Question

The first term of an A.P. is 14 and the sums of the first five terms and the first ten terms are equal in magnitude but opposite in sign. Find the third term of the progression.

Answer 1

Hint: The sum of n terms of A.P. means the sum of first n terms of the arithmetic progression.

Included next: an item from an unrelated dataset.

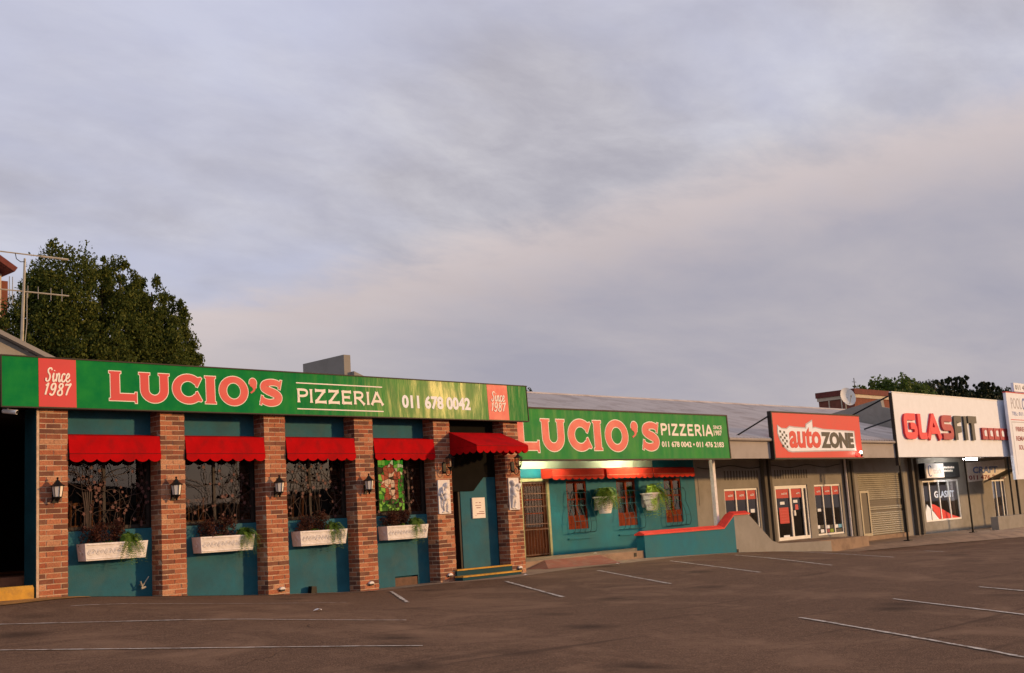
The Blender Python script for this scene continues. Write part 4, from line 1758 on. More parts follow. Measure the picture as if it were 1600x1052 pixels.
# windows
for k, (a, b) in enumerate(wins):
    fr = MB()
    for (x0, x1, z0, z1) in ((a, a + .05, 1.295, 2.605), (b - .05, b, 1.295, 2.605), (a + .05, b - .05, 1.295, 1.36), (a + .05, b - .05, 2.54, 2.605), ((a + b) / 2 - .045, (a + b) / 2 + .045, 1.36, 2.54)):
        fr.box(x0, x1, AY + .02, AY + .09, z0, z1)
    for (x0, x1) in ((a + .05, (a + b) / 2 - .045), ((a + b) / 2 + .045, b - .05)):
        for z in (1.36, 1.62, 2.08):
            fr.box(x0, x1, AY + .03, AY + .08, z, z + (.045 if z > 1.4 else .26))
    wn = fr.build('window', 'wood_window', an)
    for (x0, x1) in ((a + .05, (a + b) / 2 - .045), ((a + b) / 2 + .045, b - .05)):
        g = MB()
        g.box(x0, x1, AY + .052, AY + .058, 1.36, 2.54)
        g.build('pane', 'glass_dark', wn)
    gr = MB()                               # pot-bellied bars
    prof = [(2.98, 2.33), (2.90, 2.28), (2.86, 2.10), (2.88, 1.92), (2.80, 1.72), (2.74, 1.50), (2.74, 1.32), (2.80, 1.20), (2.99, 1.19)]
    n_b = 5
    for q in range(n_b):
        x = a - .03 + (b - a + .06) * q / (n_b - 1)
        gr.tube([(x, p.x, p.y) for p in catmull([(y, z, 0) for y, z in prof], 3)], .0085, 5)
    for y, z in ((2.90, 2.28), (2.878, 1.93), (2.735, 1.50), (2.795, 1.205)):
        gr.tube([(a - .05, y, z), (b + .05, y, z)], .008, 5)
    gr.build('window_bars', 'bar_metal', wn)
    sl = MB()
    sl.box(a - .06, b + .06, AY - .05, AY - .002, 1.02, 1.05)
    sl.build('sill', 'teal_annex', wn)

mb = MB()                                    # room behind the barred windows
mb.box(19.74, 30.8, 6.0, 6.1, .3, 3.29)
mb.build('inner_wall', 'interior', an)
mb = MB()
mb.box(19.74, 30.8, 3.26, 5.99, .5, .62)
mb.build('floor', 'interior', an)
mb = MB()
mb.box(30.72, 30.82, 3.26, 5.99, .63, 3.29)
mb.build('inner_wall', 'interior', an)

# sloping red-brown ramp up to the platform
t = thing('entry_ramp', 'worn red-brown ramp up to the platform in front of the wooden door', 'ramp', (22, .4, .45))
mb = MB()
gA, gB = (20.75, .25), (22.75, -.30)
mb.add([(gA[0], gA[1], G(*gA) + .012), (gB[0], gB[1], G(*gB) + .012), (23.55, .996, .635), (21.45, .996, .635), (23.9, .99, .40), (20.6, .99, .40)],
       [(0, 1, 2, 3), (1, 4, 2), (0, 3, 5), (0, 5, 4, 1), (3, 2, 4, 5)])
mb.build('slope', 'ramp_paint', t)
for x, z in ((20.5, .53), (25.0, .55)):
    mb = MB()
    mb.box(x - .05, x + .05, CY - .012, CY - .002, z - .05, z + .05)
    mb.build('drain_hole', 'black_metal', an)

# small awnings on the annex
AL = [(23.73, 25.91, 'orange-red scalloped awning over the barred window next to the wooden door'), (26.03, 28.16, 'orange-red scalloped awning over the middle barred window'), (28.20, 30.28, 'orange-red scalloped awning over the barred window nearest the grey shop')]
for k, (x0, x1, lab) in enumerate(AL):
    t = thing('wall_awning', lab, 'awning', ((x0 + x1) / 2, 2.6, 2.62), 'small awnings on the annex wall')
    f = 2.6
    m_ = MB()
    m_.prism([(f, 2.905), (AY - .003, 2.95), (AY - .003, 2.93), (f + .015, 2.89), (f + .002, 2.74), (f - .012, 2.74)], x0, x1, axis='x')
    m_.build('cover', 'awning_orange', t)
    m_ = MB()
    m_.prism(scallop_poly(x0, x1, 2.738, 2.675, .05, 8), f - .014, f - .008)
    m_.build('valance', 'awning_orange', t)
    m_ = MB()
    m_.box(x0, x1, f - .016, f - .0135, 2.733, 2.743)
    m_.build('seam', 'awning_seam', t)
    for xx in (x0 + .001, x1 - .006):
        m_ = MB()
        m_.prism([(f + .02, 2.885), (AY - .004, 2.925), (AY - .004, 2.68), (f + .02, 2.68)], xx, xx + .005, axis='x')
        m_.build('side_sheet', 'awning_orange', t)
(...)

Using the formula to find out the sum of the first n terms of an A.P., find out the sum of the first five terms of given A.P. and equate it with the negative of the sum of the first ten terms of the same A.P., this way you will obtain the common difference of the A.P. and can easily find out any term of the A.P.

Complete step-by-step answer:
The first term of A.P. is 14, $ a = 14 $
Sum of n terms of an A.P. is given as $ {S_n} = \dfrac{n}{2}[2a + (n - 1)d] $
The sum of the first five terms is $ {S_5} = \dfrac{5}{2}[2(14) + (5 - 1)d] = \dfrac{5}{2}(28 + 4d) = 5(14 + 2d) $
The sum of the first ten terms is $ {S_{10}} = \dfrac{{10}}{2}[2(14) + (10 - 1)d] = 5(28 + 9d) $
Now, we are given that sum of the first five terms is equal in magnitude with the sum of the first ten terms but opposite in sign, so –
 $
\Rightarrow 5(14 + 2d) = - 5(28 + 9d) \\
\Rightarrow 14 + 2d = - 28 - 9d \\
\Rightarrow 11d = - 42 \\
\Rightarrow d = \dfrac{{ - 42}}{{11}} \;
  $
 $ {n^{th}} $ term of an A.P. is given as $ {a_n} = a + (n - 1)d $
So the third term of A.P. is $ {a_3} = 14 + (3 - 1)(\dfrac{{ - 42}}{{11}}) = 14 + (\dfrac{{ - 84}}{{11}}) = 14 - \dfrac{{84}}{{11}} = \dfrac{{70}}{{11}} $
Hence, the third term of the progression is $ \dfrac{{70}}{{11}} $ .
So, the correct answer is “ $ \dfrac{{70}}{{11}} $ ”.

Note: An arithmetic progression is a progression or sequence of numbers such that the difference between any two consecutive numbers is constant.
For example, the sequence 5, 9, 13, 17…. is an arithmetic progression or arithmetic sequence whose common difference can be obtained by subtracting one term from its next term, the common difference in this example is 4.